## [TASK BRIEF]
Quote all of the data exactly as given. Skip every picture it contains.

════

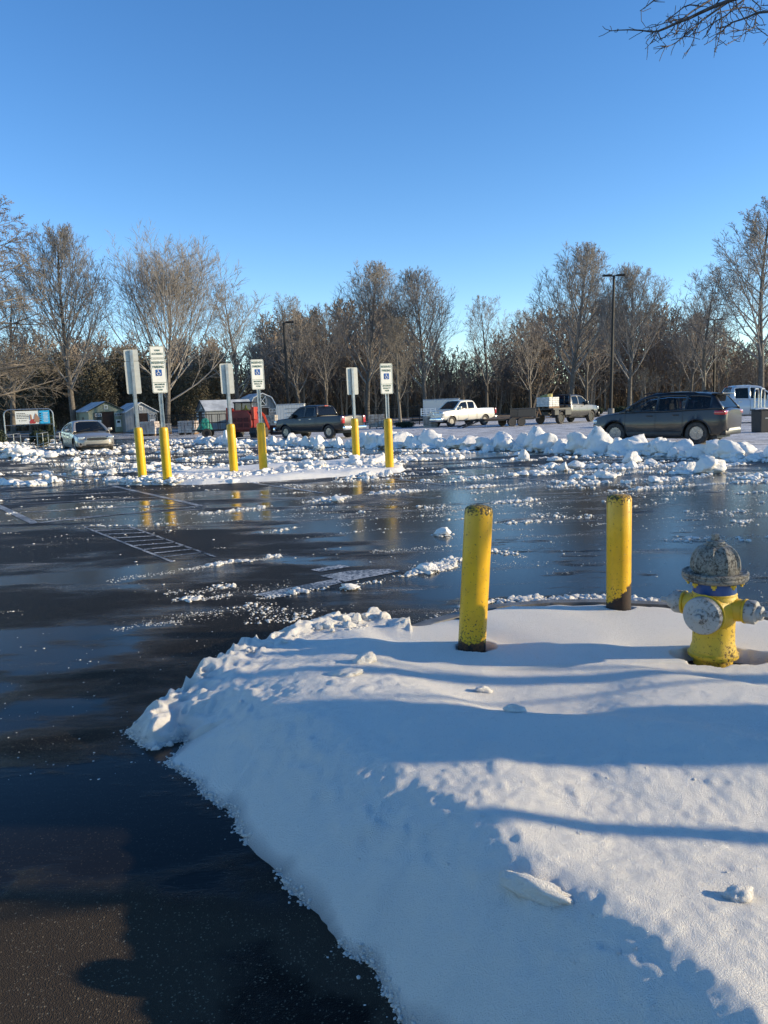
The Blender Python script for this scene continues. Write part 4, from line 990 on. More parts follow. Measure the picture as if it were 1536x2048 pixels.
# --- silver sedan
sx = 2.41
sedan = dict(paint=M['silver'], W=1.83, H=1.46, R=.33, wheels=(1.50, -1.36), rnd=.42, crown=.05, sm=.16, arch=1.12, tw=.21,
    body=[(-sx, .30, .92, .70), (-2.2, .24, 1.02, .80), (-1.6, .20, 1.0, .905), (-.6, .18, .96, .915), (.6, .18, .93, .915), (1.0, .18, .93, .91), (1.6, .2, .84, .90), (2.1, .22, .72, .84), (2.3, .24, .64, .76), (sx, .28, .58, .62)],
    roof=[(-2.05, 1.02, .60), (-1.5, 1.24, .60), (-1.0, 1.38, .61), (-.4, 1.45, .62), (.1, 1.46, .62), (.45, 1.39, .63), (1.25, .96, .72)],
    ws=(1.22, .38), rw=(-2.0, -1.05), windows=[(-1.35, -.62), (-.5, .42), (.5, .86)], mirror=.75, seams=(-1.0, -.1, .95), handles=(-.75, .2), seatx=(.0,), seats=True, wsglass=M['darkglass'],
    extras=[('headlight', M['lens'], lamp_pair(2.10, .655, .665, .36, .26, .13)), ('headlight', M['lens'], lamp_pair(2.10, -.655, .665, .36, .26, .13)),
            ('grille', M['black'], lambda m, e: (m.prism([(.47 * math.cos(a) , .085 * math.sin(a) * (1 + .25 * math.cos(2 * a))) for a in [2 * PI * k / 24 for k in range(24)]], .03, T((2.385, 0, .615)) @ RZ(PI / 2) @ RX(PI / 2)))),
            ('grille_surround', M['chrome'], lambda m, e: m.tube([(2.405, .49 * math.cos(a), .615 + .095 * math.sin(a) * (1 + .25 * math.cos(2 * a))) for a in [2 * PI * k / 32 for k in range(33)]], .013, 6)),
            ('lower_grille', M['black'], lambda m, e: m.box((2.385, 0, .345), (.08, 1.02, .10), None, .03)),
            ('fog_light', M['black'], lambda m, e: m.box((2.20, .66, .40), (.22, .20, .11), None, .04)), ('fog_light', M['black'], lambda m, e: m.box((2.20, -.66, .40), (.22, .20, .11), None, .04)),
            ('wiper', M['black'], lambda m, e: (m.tube([(1.2, .1, 1.0), (1.02, .62, 1.10)], .012, 5), m.tube([(1.2, -.5, 1.0), (1.05, .0, 1.10)], .012, 5))),
            ('tail_light', M['redlens'], lamp_pair(-2.28, .66, .86, .2, .3, .14)), ('tail_light', M['redlens'], lamp_pair(-2.28, -.66, .86, .2, .3, .14))])
x, y = gp(182, 900); vehicle('parked_car', 'silver saloon car facing the camera, parked by the cart shelter', 'car', at(166, 38), 38.2, math.atan2(-.80, .50), sedan)
# --- grey SUV
def suv_ex():
    ex = []
    for s in (1, -1):
        ex.append(('tail_light', M['redlens'], lambda m, e, s=s: m.box((-2.10, s * .70, 1.00), (.36, .40, .15), T((0, 0, 0)), .05)))
        ex.append(('headlight', M['lens'], lambda m, e, s=s: m.box((2.11, s * .70, .76), (.2, .26, .16), None, .04)))
        ex.append(('roof_rail', M['black'], lambda m, e, s=s: m.tube([(-1.35, s * .60, 1.62), (-1.2, s * .60, 1.665), (.2, s * .60, 1.69), (.45, s * .60, 1.66)], .018, 6)))
        def arches(m, e, s=s):
            for wx in (1.38, -1.38): m.tube([(wx + .445 * math.cos(a), s * .898, .36 + .445 * math.sin(a)) for a in [PI * k / 20 for k in range(21)]], .032, 8)
            m.box((0, s * .905, .34), (1.85, .06, .16), None, .02)
        ex.append(('cladding', M['black'], arches))
        ex.append(('window_trim', M['chrome'], lambda m, e, s=s: m.tube([(1.05, s * .765, 1.07), (.62, s * .735, 1.27), (.2, s * .70, 1.46), (-.4, s * .685, 1.525), (-1.0, s * .69, 1.50), (-1.5, s * .715, 1.36), (-1.85, s * .74, 1.16)], .012, 6)))
    ex.append(('light_bar', M['redlens'], lambda m, e: m.box((-2.225, 0, 1.03), (.05, 1.2, .04), None, .01)))
    ex.append(('number_plate', M['signwhite'], lambda m, e: m.box((-2.262, 0, .90), (.02, .32, .16), None, .005)))
    ex.append(('rear_bumper', M['black'], lambda m, e: (m.box((-2.16, 0, .36), (.22, 1.5, .16), None, .04),)))
    ex.append(('skid_plate', M['alu'], lambda m, e: m.prism([(-.62, .42), (.62, .42), (.5, .50), (-.5, .50)], .02, T((-2.28, 0, 0)) @ RZ(-PI / 2) @ RX(PI / 2))))
    ex.append(('spoiler', M['suvpaint'], lambda m, e: m.box((-1.93, 0, 1.60), (.36, 1.24, .045), None, .02)))
    ex.append(('aerial', M['black'], lambda m, e: m.box((-1.35, 0, 1.70), (.2, .04, .08), None, .015, .4)))
    ex.append(('steering_wheel', M['black'], lambda m, e: m.tube([(.55 + .06 * math.sin(a), .38 + .17 * math.cos(a), 1.05 + .16 * math.sin(a)) for a in [2 * PI * k / 20 for k in range(21)]], .018, 6)))
    return ex
suv = dict(paint=M['suvpaint'], cabpaint=M['blackpaint'], W=1.86, H=1.66, R=.36, wheels=(1.38, -1.38), rnd=.30, crown=.05, sm=.14, arch=1.2, scale=1.0, tw=.23,
    body=[(-2.28, .42, 1.08, .84), (-2.1, .30, 1.15, .91), (-1.4, .24, 1.13, .93), (-.4, .22, 1.08, .93), (.7, .22, 1.08, .93), (1.2, .24, 1.06, .925), (1.7, .26, 1.01, .91), (2.1, .30, .93, .86), (2.28, .40, .82, .74)],
    roof=[(-2.18, 1.13, .64), (-2.0, 1.36, .63), (-1.86, 1.55, .62), (-1.5, 1.62, .63), (-.6, 1.66, .64), (.1, 1.65, .64), (.42, 1.56, .65), (1.22, 1.07, .74)],
    ws=(1.17, .36), rw=(-2.16, -1.84), windows=[(-1.75, -1.1), (-1.0, -.12), (-.02, .95)], wglass=[M['darkglass'], M['glass'], M['glass']], mirror=.82, seams=(-.95, -.05, 1.0), handles=(-.72, .15), seatx=(-.05, -.98), extras=suv_ex(), rglass=M['darkglass'], handlemat=M['blackpaint'])
rx_, ry_ = 11.15, 26.8; fx_, fy_ = 9.13, 28.6
hd = math.atan2(fy_ - ry_, fx_ - rx_); vehicle('parked_car', 'dark grey SUV seen from behind its left side, parked beyond the snow windrow', 'SUV', (rx_ + fx_) / 2, (ry_ + fy_) / 2, hd, suv, None, 1.05)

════

## [ANSWER]
The Blender Python script for this scene continues. Write part 4, from line 990 on. More parts follow. Measure the picture as if it were 1536x2048 pixels.
# --- silver sedan
sx = 2.41
sedan = dict(paint=M['silver'], W=1.83, H=1.46, R=.33, wheels=(1.50, -1.36), rnd=.42, crown=.05, sm=.16, arch=1.12, tw=.21,
    body=[(-sx, .30, .92, .70), (-2.2, .24, 1.02, .80), (-1.6, .20, 1.0, .905), (-.6, .18, .96, .915), (.6, .18, .93, .915), (1.0, .18, .93, .91), (1.6, .2, .84, .90), (2.1, .22, .72, .84), (2.3, .24, .64, .76), (sx, .28, .58, .62)],
    roof=[(-2.05, 1.02, .60), (-1.5, 1.24, .60), (-1.0, 1.38, .61), (-.4, 1.45, .62), (.1, 1.46, .62), (.45, 1.39, .63), (1.25, .96, .72)],
    ws=(1.22, .38), rw=(-2.0, -1.05), windows=[(-1.35, -.62), (-.5, .42), (.5, .86)], mirror=.75, seams=(-1.0, -.1, .95), handles=(-.75, .2), seatx=(.0,), seats=True, wsglass=M['darkglass'],
    extras=[('headlight', M['lens'], lamp_pair(2.10, .655, .665, .36, .26, .13)), ('headlight', M['lens'], lamp_pair(2.10, -.655, .665, .36, .26, .13)),
            ('grille', M['black'], lambda m, e: (m.prism([(.47 * math.cos(a) , .085 * math.sin(a) * (1 + .25 * math.cos(2 * a))) for a in [2 * PI * k / 24 for k in range(24)]], .03, T((2.385, 0, .615)) @ RZ(PI / 2) @ RX(PI / 2)))),
            ('grille_surround', M['chrome'], lambda m, e: m.tube([(2.405, .49 * math.cos(a), .615 + .095 * math.sin(a) * (1 + .25 * math.cos(2 * a))) for a in [2 * PI * k / 32 for k in range(33)]], .013, 6)),
            ('lower_grille', M['black'], lambda m, e: m.box((2.385, 0, .345), (.08, 1.02, .10), None, .03)),
            ('fog_light', M['black'], lambda m, e: m.box((2.20, .66, .40), (.22, .20, .11), None, .04)), ('fog_light', M['black'], lambda m, e: m.box((2.20, -.66, .40), (.22, .20, .11), None, .04)),
            ('wiper', M['black'], lambda m, e: (m.tube([(1.2, .1, 1.0), (1.02, .62, 1.10)], .012, 5), m.tube([(1.2, -.5, 1.0), (1.05, .0, 1.10)], .012, 5))),
            ('tail_light', M['redlens'], lamp_pair(-2.28, .66, .86, .2, .3, .14)), ('tail_light', M['redlens'], lamp_pair(-2.28, -.66, .86, .2, .3, .14))])
x, y = gp(182, 900); vehicle('parked_car', 'silver saloon car facing the camera, parked by the cart shelter', 'car', at(166, 38), 38.2, math.atan2(-.80, .50), sedan)
# --- grey SUV
def suv_ex():
    ex = []
    for s in (1, -1):
        ex.append(('tail_light', M['redlens'], lambda m, e, s=s: m.box((-2.10, s * .70, 1.00), (.36, .40, .15), T((0, 0, 0)), .05)))
        ex.append(('headlight', M['lens'], lambda m, e, s=s: m.box((2.11, s * .70, .76), (.2, .26, .16), None, .04)))
        ex.append(('roof_rail', M['black'], lambda m, e, s=s: m.tube([(-1.35, s * .60, 1.62), (-1.2, s * .60, 1.665), (.2, s * .60, 1.69), (.45, s * .60, 1.66)], .018, 6)))
        def arches(m, e, s=s):
            for wx in (1.38, -1.38): m.tube([(wx + .445 * math.cos(a), s * .898, .36 + .445 * math.sin(a)) for a in [PI * k / 20 for k in range(21)]], .032, 8)
            m.box((0, s * .905, .34), (1.85, .06, .16), None, .02)
        ex.append(('cladding', M['black'], arches))
        ex.append(('window_trim', M['chrome'], lambda m, e, s=s: m.tube([(1.05, s * .765, 1.07), (.62, s * .735, 1.27), (.2, s * .70, 1.46), (-.4, s * .685, 1.525), (-1.0, s * .69, 1.50), (-1.5, s * .715, 1.36), (-1.85, s * .74, 1.16)], .012, 6)))
    ex.append(('light_bar', M['redlens'], lambda m, e: m.box((-2.225, 0, 1.03), (.05, 1.2, .04), None, .01)))
    ex.append(('number_plate', M['signwhite'], lambda m, e: m.box((-2.262, 0, .90), (.02, .32, .16), None, .005)))
    ex.append(('rear_bumper', M['black'], lambda m, e: (m.box((-2.16, 0, .36), (.22, 1.5, .16), None, .04),)))
    ex.append(('skid_plate', M['alu'], lambda m, e: m.prism([(-.62, .42), (.62, .42), (.5, .50), (-.5, .50)], .02, T((-2.28, 0, 0)) @ RZ(-PI / 2) @ RX(PI / 2))))
    ex.append(('spoiler', M['suvpaint'], lambda m, e: m.box((-1.93, 0, 1.60), (.36, 1.24, .045), None, .02)))
    ex.append(('aerial', M['black'], lambda m, e: m.box((-1.35, 0, 1.70), (.2, .04, .08), None, .015, .4)))
    ex.append(('steering_wheel', M['black'], lambda m, e: m.tube([(.55 + .06 * math.sin(a), .38 + .17 * math.cos(a), 1.05 + .16 * math.sin(a)) for a in [2 * PI * k / 20 for k in range(21)]], .018, 6)))
    return ex
suv = dict(paint=M['suvpaint'], cabpaint=M['blackpaint'], W=1.86, H=1.66, R=.36, wheels=(1.38, -1.38), rnd=.30, crown=.05, sm=.14, arch=1.2, scale=1.0, tw=.23,
    body=[(-2.28, .42, 1.08, .84), (-2.1, .30, 1.15, .91), (-1.4, .24, 1.13, .93), (-.4, .22, 1.08, .93), (.7, .22, 1.08, .93), (1.2, .24, 1.06, .925), (1.7, .26, 1.01, .91), (2.1, .30, .93, .86), (2.28, .40, .82, .74)],
    roof=[(-2.18, 1.13, .64), (-2.0, 1.36, .63), (-1.86, 1.55, .62), (-1.5, 1.62, .63), (-.6, 1.66, .64), (.1, 1.65, .64), (.42, 1.56, .65), (1.22, 1.07, .74)],
    ws=(1.17, .36), rw=(-2.16, -1.84), windows=[(-1.75, -1.1), (-1.0, -.12), (-.02, .95)], wglass=[M['darkglass'], M['glass'], M['glass']], mirror=.82, seams=(-.95, -.05, 1.0), handles=(-.72, .15), seatx=(-.05, -.98), extras=suv_ex(), rglass=M['darkglass'], handlemat=M['blackpaint'])
rx_, ry_ = 11.15, 26.8; fx_, fy_ = 9.13, 28.6
hd = math.atan2(fy_ - ry_, fx_ - rx_); vehicle('parked_car', 'dark grey SUV seen from behind its left side, parked beyond the snow windrow', 'SUV', (rx_ + fx_) / 2, (ry_ + fy_) / 2, hd, suv, None, 1.05)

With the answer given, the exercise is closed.